In its demarche, India had asked for the arrest of terrorist leaders, a ban on their finances and activities, and the closure of their offices. Now that Pakistan, after some initial hesitation, says it has acted, the extradition demand is a logical next step, say Indian officials. However, unlike the earlier demands which MEA officials had said were ``consistent with Pakistan's obligations under international law'' and also with UN Security Council resolution 1373, the extradition request takes india into uncharted legal territory.
Moreover, say international law experts, the world may be more tolerant of Islamabad's attempt to parry India's latest move since the extradition demand, in some cases, seems to be ``a political rather than a judicial initiative''.
In the past, Pakistan has waived normal extradition procedures to deliver two men, Ramzi Yousef and Mir Amal Kansi wanted by the US for terrorist crimes. But on tuesday, Pakistani foreign minister Abdus Sattar said the 20 suspects would be handed over under the SAARC regional convention on suppression of terrorism only if India meets the necessary ``legal obligations''.
India should initiate a case against each person in its own courts, indict them and then ask for their extradition.
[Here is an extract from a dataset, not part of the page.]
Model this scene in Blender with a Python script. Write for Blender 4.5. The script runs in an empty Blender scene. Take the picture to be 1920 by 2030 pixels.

At that point, said Sattar, ``Pakistan will consider the request and if the person is genuinely required for the prosecution, (he) will be handed over''.
An international law expert here told The Times of India that Sattar's statements are ``procedurally correct'' and that it was not ``politically feasible'' for the Indian government to do to Pakistan what the US did to the Taliban in regard to the case against bin Laden.
Article VIIIi of the Saarc convention obliges countries to provide ``all evidence at their disposal necessary for the (legal) proceedings'' and though the evidentiary standard need not be high, ``extradition requests have to be accompanied by specific judicial documents'', the expert noted.
As for Jaish chief Masood Azhar, who was freed by the Kandahar hijacking, ``we have not helped our case by failing to prosecute him during the five years he was held under TADA'', the expert said.
Though New Delhi has never formally invoked 1373, the UN resolution asks states to act against terrorists but does not oblige them to hand over suspects to other countries. In an interview with CNN, in fact, Sattar said Azhar had been arrested pursuant to UN resolutions and that prosecutions for terrorism would be initiated only after India provided evidence.
Under international law, extradition presupposes the consent of the `host' government's judicial institutions.
The only exceptions in recent years have involved the US demand that Libya hand over two men wanted for the Lockerbie disaster and Afghanistan deliver Osama. The US was able to get the UN to impose sanctions on both countries. Though Libya was eventually compelled to extradite the men, the US had to compromise by agreeing to have them tried in the Netherlands under Scottish rather than US law.
India could also approach the Security Council but the outcome is uncertain, say lawyers.